John Miller, head coach of the Brussels Kangaroos and a reporter for a major American newspaper, is chronicling his team’s 2008 season in a column that will appear every Monday on mister-baseball.com. It is the first of several Mister-Baseball Blogs this year.
It was the best of all Saturdays, when the Kangaroos and (Baltimore) Orioles won, Vincent and Sam hit homeruns and our new U.S. import — Mike Joannides from Pomona College — threw six innings of one-run baseball. Oh yeah, he also homered.
We are into the second part of our season now, playing in this composite division made up of the bottom two teams from the first division, and the top four of the second. We’ll play only on Saturdays for a month, take a few weeks off in July, then go back to Saturday and Sunday games.
June and July is the same thing every year – a time of practice in shorts on cool evenings, beers and burgers in the late Northern European light, and just enough steaming summer days to be seduced by fall.
My wife and I spent Sunday with friends who live in stone house in southern Belgium, next to a 12th century abbey. We ate homemade ravioli; for desert, rhubarb and strawberry crumble and ice cream on a terrace. Europe is a theme park.
Life was not so joyful a month ago. Distraught by losing and a downward spiral of frustration, I called Pomona head coach Frank Pericolosi, long an éminence grise of European baseball wisdom.
“I don’t know what to do,” I said. “Guys don’t come to practice, I’m becoming a negative influence and I’m not getting anybody to work harder.”
“John, you have to understand, it’s recreational baseball,” Frank said, his voice cracked by the California sun. “You gotta coach to the player, you can help individuals get better if they want to, but you can’t force an entire team to share your vision and follow it.”
I’ve been carrying that little piece of advice to games and practice the last few weeks.
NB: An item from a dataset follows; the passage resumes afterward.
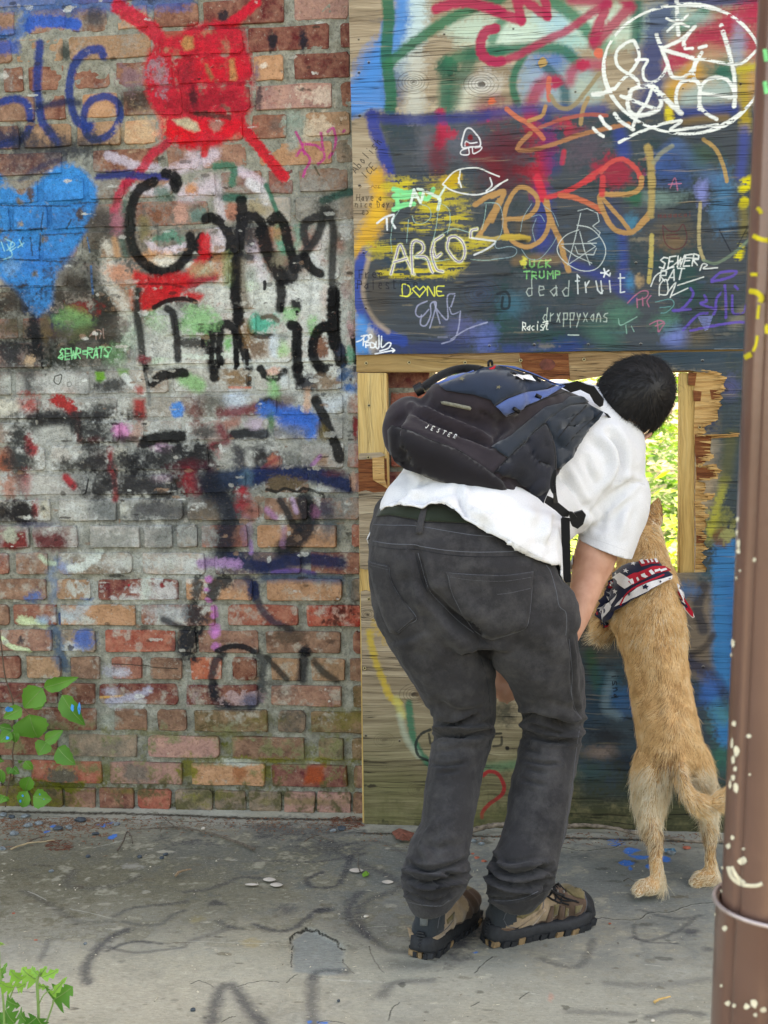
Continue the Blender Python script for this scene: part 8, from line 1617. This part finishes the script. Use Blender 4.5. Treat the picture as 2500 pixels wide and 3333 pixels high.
for x, y, r, dk in ((560,762,18,1),(453,808,18,1),(655,720,13,1),(225,1010,15,1),(155,935,13,1),(718,685,7,1),(322,725,22,0),(285,785,20,0),(210,830,20,0),(222,895,24,0),(355,792,18,0),(298,852,14,0),(435,640,18,0),(405,685,14,0),(480,575,18,0),(365,650,10,0)):
    drape('star_print', DB, star(*d1((x, y))[0], r*.40,.15,1), ban if dk else bw, bn0,.0275,20,0,.006)
for pl in (((122,950),(122,1020),(160,1068),(218,1070),(290,1000),(340,935),(470,850)),((300,960),(340,870),(385,790),(450,735),(560,680),(720,612)),((130,1050),(180,1082),(220,1078))): ribbon('red_hem', BB, d1(*pl),6, br, bn0,.005,5)
t2 = drape('bandana_tail', DB, d1((805,705),(850,740),(900,820),(955,910),(985,950),(998,992),(980,1003),(925,945),(860,860),(835,800)), bw, dbody, .012,8,.0015,.004)
for pl, mt in ((((840,760),(870,770),(940,870),(985,950),(990,995),(960,975),(915,920),(900,870)), br),(((855,820),(890,830),(960,925),(950,940),(880,870)), ban)): drape('bandana_print', bvh_of(t2), d1(*pl), mt, t2,.0012,8,0,0)

# ================================================================== THE PIPE IN THE FOREGROUND
pipe = empty('drain_pipe', P(2560,3333,-2.3)*np.array([1,1,0]), 'brown fluted downpipe with chipped paint and yellow scribbles at the right edge of the frame', 'downpipe')
e0, e1 = P(2470,0,-2.3), P(2333,3333,-2.3); rp = .076
def pc_(z, r): t = (z-e1[2])/(e0[2]-e1[2]); c = e1+(e0-e1)*t; return np.array([c[0]+rp, c[1], z])
zj = P(2318,2925,-2.3)[2]
def pipe_sec(name, z0, z1, r, lip):
    v, f = [], []; n = 96; zs = np.linspace(z0, z1,14) if not lip else np.concatenate([np.linspace(z0, z1-.006,10), [z1-.003, z1, z1-.001, z1-.012]])
    for i, z in enumerate(zs):
        c = pc_(z, r)
        for k in range(n):
            t = 2*math.pi*k/n; fl = 0
            for g0 in (-2.62,-2.02,-1.42,-.9,.2,1.2,2.2): fl -= .0055*math.exp(-((t-(g0 % (2*math.pi)))/.05)**2)
            rr = r+fl+(0 if not lip or i < len(zs)-4 else (.0022 if i < len(zs)-2 else -.004))
            v.append((c[0]+rr*math.cos(t), c[1]+rr*math.sin(t), z))
    for i in range(len(zs)-1):
        for k in range(n): k2 = (k+1) % n; f.append((i*n+k, i*n+k2,(i+1)*n+k2,(i+1)*n+k))
    return mesh(name, v, f, MP, pipe, True)
mp_ = M('chipped_brown_paint', .28,.7,.2); n = mp_.noise(30,6,.7); n2 = mp_.noise(5,3)
mp_.col(mp_.mix(mp_.ramp(n, [(.70,0.0),(.72,1.0)]), mp_.ramp(n2, [(.3,(100,70,60)),(.7,(124,92,80))]),(206,198,176))); mp_.bump(mp_.noise(90,3),.15,.002); MP = mp_.m
upp = pipe_sec('upper_pipe', zj-.02,3.2, rp, False); lwp = pipe_sec('lower_pipe', 0.0, zj, rp+.006, True)
ring = [pc_(zj, 0)+np.array([(rp+.0075)*math.cos(t),(rp+.0075)*math.sin(t),0]) for t in np.linspace(0,2*math.pi, 49)]
pipe_obj('joint_rim', ring, .0026, simple('bare_metal_rim', (196,180,176),.3,.1, metal=.5), lwp, 6)
UB = bvh_of(upp, lwp); M_CHIP = simple('pale_undercoat', (222,214,190),.8,.08,90,.3); M_YEL = simple('yellow_spray', (206,190,44),.6,.1)
def d2(*p): return T(1900,2300, p, .36166)
def blob(cx, cy, rx, ry, sd): r = random.Random(sd); return [(cx+rx*math.cos(t*.6283)*r.uniform(.65,1.2), cy+ry*math.sin(t*.6283)*r.uniform(.65,1.2)) for t in range(10)]
for k, (x, y, rx, ry) in enumerate([(1430,1390,50,48),(1490,265,34,22),(1345,1180,22,26),(1310,1255,28,34),(1500,610,16,12),(1360,150,22,34),(1380,400,34,60),(1350,480,26,50),(1370,560,22,34),(1350,640,26,40),(1375,730,30,60),(1340,330,16,60),(1325,700,16,50),(1240,1660,20,18),(1250,1450,20,16),(1440,1280,20,14),(1190,1870,12,14)]): drape('paint_chip', UB, blob(*d2((x, y))[0], rx*.3, ry*.3, k), M_CHIP, upp, .0009,8)
for k, (x, y, rx, ry) in enumerate([(1540,475,28,28),(1390,110,22,30),(1385,230,16,34),(1400,330,26,50),(1400,400,22,40),(1412,575,14,16),(1380,640,10,20),(1350,1230,24,50),(1330,1330,14,30)]): drape('paint_chip', UB, blob(*d1((x, y))[0], rx*.3, ry*.3,40+k), M_CHIP, upp, .0009,8)
for k, (x, y, r) in enumerate([(2432,3275,11),(2455,3265,15),(2485,3285,10),(2460,3303,7),(2370,3265,9),(2392,3272,7),(2362,3022,9),(2350,3208,5)]): drape('paint_chip', UB, blob(x, y, r, r, 70+k), M_CHIP, lwp, .0009,8)
for pl in (((1300,1440),(1330,1530),(1400,1590),(1480,1610),(1560,1610),(1610,1590)),((1330,1440),(1380,1530),(1450,1590))): ribbon('scrape', UB, d2(*pl),12, M_CHIP, upp, .001)
for pl, w_ in ((((1545,320),(1575,350),(1590,385)),13),(((1500,622),(1570,655),(1659,675)),15),(((1475,1040),(1550,1040)),11),(((1460,1218),(1540,1235),(1590,1290),(1570,1340)),17),(((1565,1370),(1552,1450),(1548,1520)),9),(((1545,1700),(1530,1800),(1500,1870)),9),(((1410,1940),(1450,1915),(1485,1900)),17),(((1640,1580),(1650,1680)),12)): ribbon('yellow_scribble', UB, a6(*pl), w_, M_YEL, upp, .0009)
for y in (180,285): ribbon('green_dab', UB, [(2490, y-20),(2496, y+20)], 14, simple('green_spray', (120,230,150),.6), upp, .0009)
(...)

Frank is right. There are players on our team with talent. A Major League scout showed up two weeks ago. But my friends and teammates play baseball for fun, and don’t feel that pit in their stomachs driving them to lift weights daily so they can increase their batting averages by 40 points. And that’s fine.
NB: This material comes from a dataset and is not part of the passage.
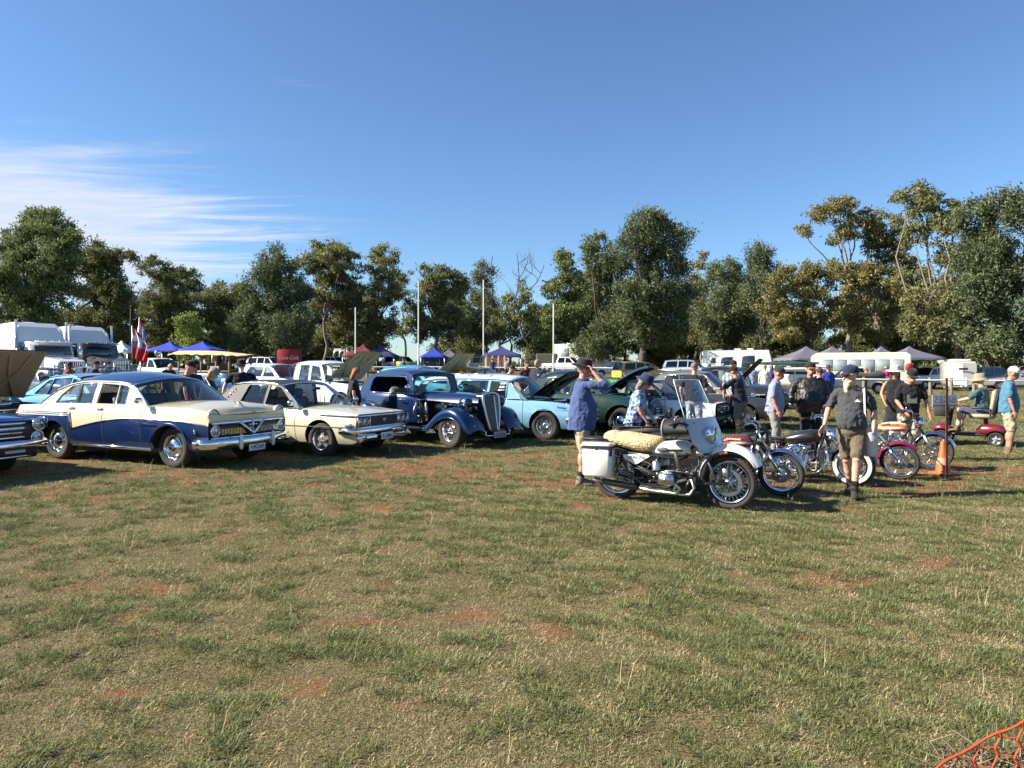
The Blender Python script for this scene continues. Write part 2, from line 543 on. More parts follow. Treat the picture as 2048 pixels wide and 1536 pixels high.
# ------------------------------------------------------------------ grass (uncountable: one object)
def leafmat(name, c0, c1, trans=.3, inst=False, vary=.35):
    if name in MATS: return MATS[name]
    m, t, p = new_mat(name)
    t.nodes.remove(p)
    L = t.links.new
    if inst:
        src = t.nodes.new('ShaderNodeObjectInfo').outputs['Random']
    else:
        src = t.nodes.new('ShaderNodeNewGeometry').outputs['Random Per Island']
    tc = t.nodes.new('ShaderNodeTexCoord')
    n = t.nodes.new('ShaderNodeTexNoise'); n.inputs['Scale'].default_value = .55 if not inst else 20; n.inputs['Detail'].default_value = 3
    L(tc.outputs['Object'], n.inputs[0])
    mm = t.nodes.new('ShaderNodeMath'); mm.operation = 'MULTIPLY_ADD'; mm.inputs[1].default_value = .6
    ms = t.nodes.new('ShaderNodeMapRange'); L(n.outputs[0], ms.inputs[0]); ms.inputs[1].default_value = .3; ms.inputs[2].default_value = .7; ms.inputs[4].default_value = .4
    L(src, mm.inputs[0]); L(ms.outputs[0], mm.inputs[2])
    mx = t.nodes.new('ShaderNodeMix'); mx.data_type = 'RGBA'
    mx.inputs[6].default_value = (*c0, 1); mx.inputs[7].default_value = (*c1, 1)
    L(mm.outputs[0], mx.inputs[0])
    d = t.nodes.new('ShaderNodeBsdfDiffuse'); tr = t.nodes.new('ShaderNodeBsdfTranslucent')
    L(mx.outputs[2], d.inputs[0]); L(mx.outputs[2], tr.inputs[0])
    ms2 = t.nodes.new('ShaderNodeMixShader'); ms2.inputs[0].default_value = trans
    L(d.outputs[0], ms2.inputs[1]); L(tr.outputs[0], ms2.inputs[2])
    gl = t.nodes.new('ShaderNodeBsdfGlossy'); gl.inputs['Roughness'].default_value = .45; gl.inputs[0].default_value = (.8, .85, .9, 1)
    ms3 = t.nodes.new('ShaderNodeMixShader'); ms3.inputs[0].default_value = .012
    L(ms2.outputs[0], ms3.inputs[1]); L(gl.outputs[0], ms3.inputs[2])
    L(ms3.outputs[0], t.nodes['Material Output'].inputs[0])
    MATS[name] = m
    return m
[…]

My job is to install a managed meritocracy. Practices happen, fun and snappy. Fast guys bat leadoff. Starters throw less than 150 pitches.
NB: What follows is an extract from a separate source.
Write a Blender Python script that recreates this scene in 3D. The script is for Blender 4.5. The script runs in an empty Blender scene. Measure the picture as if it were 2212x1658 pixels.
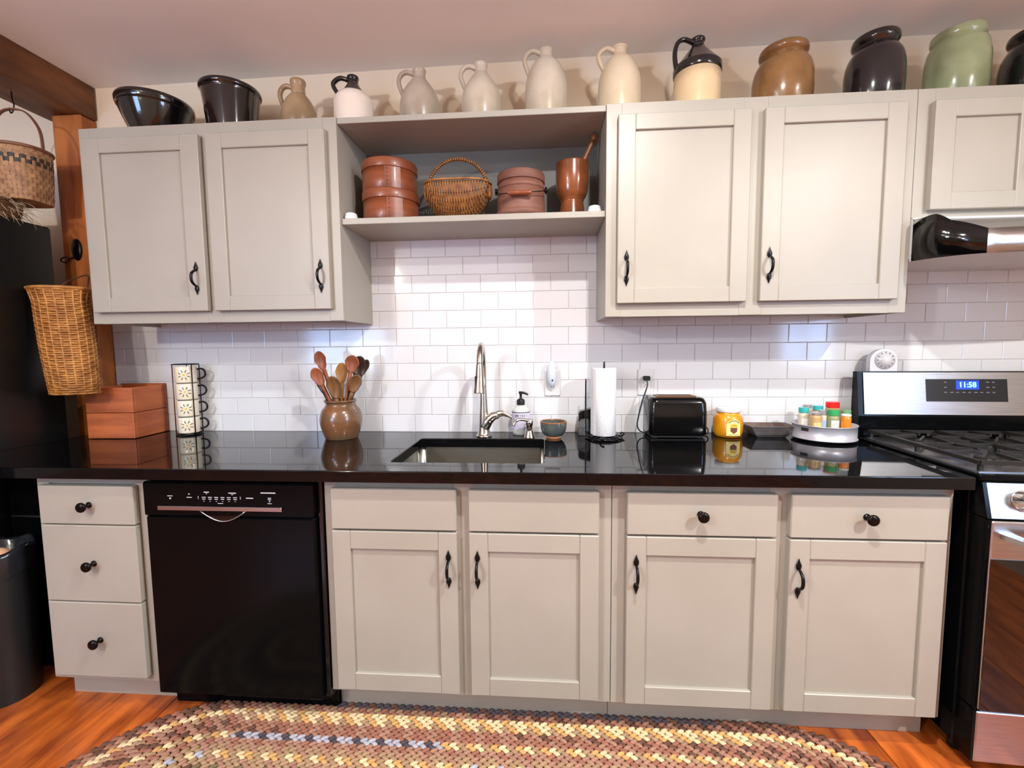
import bpy, bmesh, math, random
from mathutils import Vector, Matrix
random.seed(7)
S = bpy.context.scene
COL = S.collection
CT = 0.875            # height of the countertop above the floor; z below is measured from the countertop
PI = math.pi

# ------------------------------------------------------------------ camera
cam = bpy.data.objects.new('camera', bpy.data.cameras.new('camera'))
COL.objects.link(cam)
cam.data.sensor_width = 36.0
cam.data.lens = 975.52 / 2212 * 36.0
cam.data.clip_start = 0.02
r_ = Vector((0.9974, 0.0713, -0.0095)); u_ = Vector((0.0037, 0.0812, 0.9967)); f_ = Vector((-0.0718, 0.9941, -0.0807))
cam.matrix_world = Matrix.Translation((0.7413, -1.9974, 0.3791 + CT)) @ Matrix((r_, u_, -f_)).transposed().to_4x4()
S.camera = cam

# ------------------------------------------------------------------ world, exposure, lamps
w = bpy.data.worlds.new('world'); S.world = w; w.use_nodes = True
w.node_tree.nodes['Background'].inputs[0].default_value = (0.55, 0.68, 1.0, 1)
w.node_tree.nodes['Background'].inputs[1].default_value = 0.6
S.view_settings.view_transform = 'Standard'
S.view_settings.look = 'None'
S.view_settings.gamma = 1.0
S.view_settings.use_curve_mapping = False
S.view_settings.exposure = 0.0
LAMP_POWER = 1.0
#        x     y     z(ct)  watts colour             radius
LAMPS = [(1.10, -1.38, 1.575, 40, (1.0, 0.985, 0.95), 0.035),
         (2.68, -2.20, 1.590, 84, (1.0, 0.985, 0.94), 0.035),
         (-0.60, -2.20, 1.560, 16, (1.0, 0.98, 0.93), 0.035),
         (-1.00, -2.90, 1.150, 95, (1.0, 0.975, 0.94), 0.06)]
for i, (x, y, z, pw, c, rad) in enumerate(LAMPS):
    if i < 3:                       # recessed downlights
        l = bpy.data.lights.new('downlight', 'AREA'); l.shape = 'DISK'; l.size = rad*2
    else:                           # unseen hanging fill lamp, added to brighten the ceiling and fronts
        l = bpy.data.lights.new('fill_light', 'POINT'); l.shadow_soft_size = rad
    l.energy = pw * LAMP_POWER; l.color = c
    o = bpy.data.objects.new(l.name, l); COL.objects.link(o); o.location = (x, y, z + CT)

# ------------------------------------------------------------------ materials
def lin(c):
    return tuple(((v / 255) / 12.92 if v / 255 <= 0.04045 else ((v / 255 + 0.055) / 1.055) ** 2.4) for v in c) + (1.0,)

def newmat(name):
    m = bpy.data.materials.new(name); m.use_nodes = True
    return m, m.node_tree, m.node_tree.nodes['Principled BSDF']

def M(name, rgb, rough=0.5, metal=0.0, rgb2=None, vscale=8.0, stretch=(1, 1, 1), bump=0.0, bscale=60.0, coat=0.0, spec=0.5,
      trans=0.0, emit=None, estr=0.0, ramp=(0.35, 0.65), alpha=1.0, ior=1.5, rand=0.0, detail=5.0, sss=0.0):
    m, t, p = newmat(name)
    p.inputs['Base Color'].default_value = lin(rgb); p.inputs['Roughness'].default_value = rough
    p.inputs['Metallic'].default_value = metal; p.inputs['Coat Weight'].default_value = coat
    p.inputs['Coat Roughness'].default_value = 0.06
    p.inputs['Specular IOR Level'].default_value = spec; p.inputs['Transmission Weight'].default_value = trans
    p.inputs['IOR'].default_value = ior; p.inputs['Alpha'].default_value = alpha
    if emit:
        p.inputs['Emission Color'].default_value = lin(emit); p.inputs['Emission Strength'].default_value = estr
    tc = t.nodes.new('ShaderNodeTexCoord'); mp = t.nodes.new('ShaderNodeMapping')
    mp.inputs['Scale'].default_value = stretch
    t.links.new(tc.outputs['Object'], mp.inputs[0])
    vec = mp.outputs[0]
    if rand:
        oi = t.nodes.new('ShaderNodeObjectInfo'); va = t.nodes.new('ShaderNodeVectorMath'); va.operation = 'ADD'
        mu = t.nodes.new('ShaderNodeMath'); mu.operation = 'MULTIPLY'; mu.inputs[1].default_value = 37.0
        t.links.new(oi.outputs['Random'], mu.inputs[0]); t.links.new(mp.outputs[0], va.inputs[0]); t.links.new(mu.outputs[0], va.inputs[1])
        vec = va.outputs[0]
    csock = None
    if rgb2:
        n = t.nodes.new('ShaderNodeTexNoise'); n.inputs['Scale'].default_value = vscale; n.inputs['Detail'].default_value = detail
        t.links.new(vec, n.inputs['Vector'])
        cr = t.nodes.new('ShaderNodeValToRGB')
        cr.color_ramp.elements[0].position = ramp[0]; cr.color_ramp.elements[1].position = ramp[1]
        cr.color_ramp.elements[0].color = lin(rgb); cr.color_ramp.elements[1].color = lin(rgb2)
        t.links.new(n.outputs['Fac'], cr.inputs[0]); csock = cr.outputs[0]
    if rand:
        hs = t.nodes.new('ShaderNodeHueSaturation')
        mr = t.nodes.new('ShaderNodeMapRange'); mr.inputs[3].default_value = 1 - rand; mr.inputs[4].default_value = 1 + rand
        t.links.new(oi.outputs['Random'], mr.inputs[0]); t.links.new(mr.outputs[0], hs.inputs['Value'])
        if csock: t.links.new(csock, hs.inputs['Color'])
        else: hs.inputs['Color'].default_value = lin(rgb)
        csock = hs.outputs[0]
    if csock: t.links.new(csock, p.inputs['Base Color'])
    if bump:
        n2 = t.nodes.new('ShaderNodeTexNoise'); n2.inputs['Scale'].default_value = bscale; n2.inputs['Detail'].default_value = 3
        b = t.nodes.new('ShaderNodeBump'); b.inputs['Strength'].default_value = bump; b.inputs['Distance'].default_value = 0.002
        t.links.new(vec, n2.inputs['Vector']); t.links.new(n2.outputs['Fac'], b.inputs['Height']); t.links.new(b.outputs[0], p.inputs['Normal'])
    return m

def vcol_mat(name, rough=0.9):
    m, t, p = newmat(name)
    a = t.nodes.new('ShaderNodeAttribute'); a.attribute_name = 'Col'
    n = t.nodes.new('ShaderNodeTexNoise'); n.inputs['Scale'].default_value = 300; tc = t.nodes.new('ShaderNodeTexCoord')
    t.links.new(tc.outputs['Object'], n.inputs['Vector'])
    b = t.nodes.new('ShaderNodeBump'); b.inputs['Strength'].default_value = 0.4; b.inputs['Distance'].default_value = 0.002
    t.links.new(n.outputs['Fac'], b.inputs['Height']); t.links.new(b.outputs[0], p.inputs['Normal'])
    t.links.new(a.outputs['Color'], p.inputs['Base Color']); p.inputs['Roughness'].default_value = rough
    p.inputs['Specular IOR Level'].default_value = 0.1
    return m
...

What happens next is a baseball picnic, sometimes good, sometimes bad. If we teach lots of 10-year-olds to play the right way, it will one day become high class. Otherwise, probably not.
But there is nothing to be gained by trying to mould a bunch of grownup Joes and teenage Nukes the same way you coach a Little League team.
On Saturday, a light-headed 14-3 win, there was no place for such rumblings.